軌跡 - 山中勝巳から安芸乃島、高田川へ。
昭和42年(1967年)3月16日、広島県で山中勝巳は生まれた。父の仕事は漁師。勝巳は休みなく朝から晩まで手伝いに明けくれた。昔気質の父親ならでの、男の在り方と厳しさを伝える術であった。
「どこの家でもそういうものだと子供の頃は思っていた」と勝巳は当時を述懐している。
そんな父親の勧めで、小学校三年生のときに柔道を始めた。師となったのは叔父である。父同様に厳しい指導を行なった叔父は、中学生になった勝巳を広島県でも屈指の強豪に育て上げた。事実、成人の国体選抜選手に勝る能力を身に付けており、柔道関係者のあいだでは有名な存在となっていた。
そんなある日、相撲の巡業が広島で行なわれた。そこに大関・貴ノ花利彰がいた。その場に訪れていた勝巳は「身体が大きいな。相撲をやらないか」と声をかけられ、「はい」と即答した。柔道を続けると信じていた母は泣き、父は「死んでこい」と言った。勝巳は父の言葉を受け「死んできます」と答えた。
そして14歳で入門。毎日百番以上、多い日には二百番以上に及ぶ猛稽古をこなした。父と叔父の厳しさを乗り越えてきた勝巳であったが、角界一とまで言われた稽古の厳しさは「本当に死ぬかも知れない」と勝巳を追い込んだ。

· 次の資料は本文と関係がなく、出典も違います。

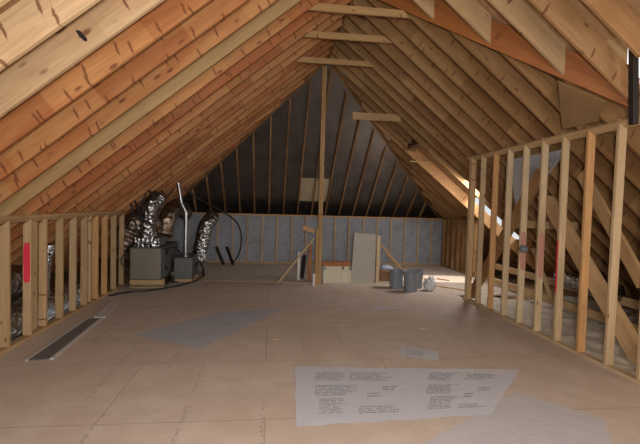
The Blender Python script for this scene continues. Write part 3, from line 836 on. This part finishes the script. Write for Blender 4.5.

山中として初土俵を踏んだのは15歳のときである。以降、勝巳は番付を上げ、20歳のときに十両で優勝。幕内に上がることが決まり親方とともに郷里に帰った。迎えた父は「もっと鍛えてください」と言い、親方の前で勝巳を殴った。父親としてできる唯一の歓迎であった。
新入幕からわずか半年後の九月場所。勝巳は横綱大乃国から初金星を得る。以来、千代の富士、北勝海、旭富士、曙、武蔵丸ら、対戦したすべての横綱から金星を獲得。全16という歴代最多の記録を作ることになった。同時に、殊勲賞7つ、敢闘賞8つ、技能賞4つ、幕内在位91場所も記録。相撲界屈指の技術と不屈の精神を合わせ持つ力士として名を馳せた。
平成14年3月場所。14日目に岩木山に敗れ、負け越しが決まった勝巳は親方に言った。「長いあいだ、ありがとうございました」。引退の決意を感謝の言葉に置き換えたのだった。千秋楽となった翌日の新聞には、「安芸乃島引退」の大見出しが並ぶことになった。
現役引退後、年寄・藤島を経て年寄・千田川を襲名。五年間にわたって、髙田川部屋で後進の指導に励む日々を送ってきた。そして平成21年8月5日に年寄・髙田川を襲名。
引退時に語った「相撲は人生そのものであり、自分の命である」という言葉通りに、新たな道を歩み始めている。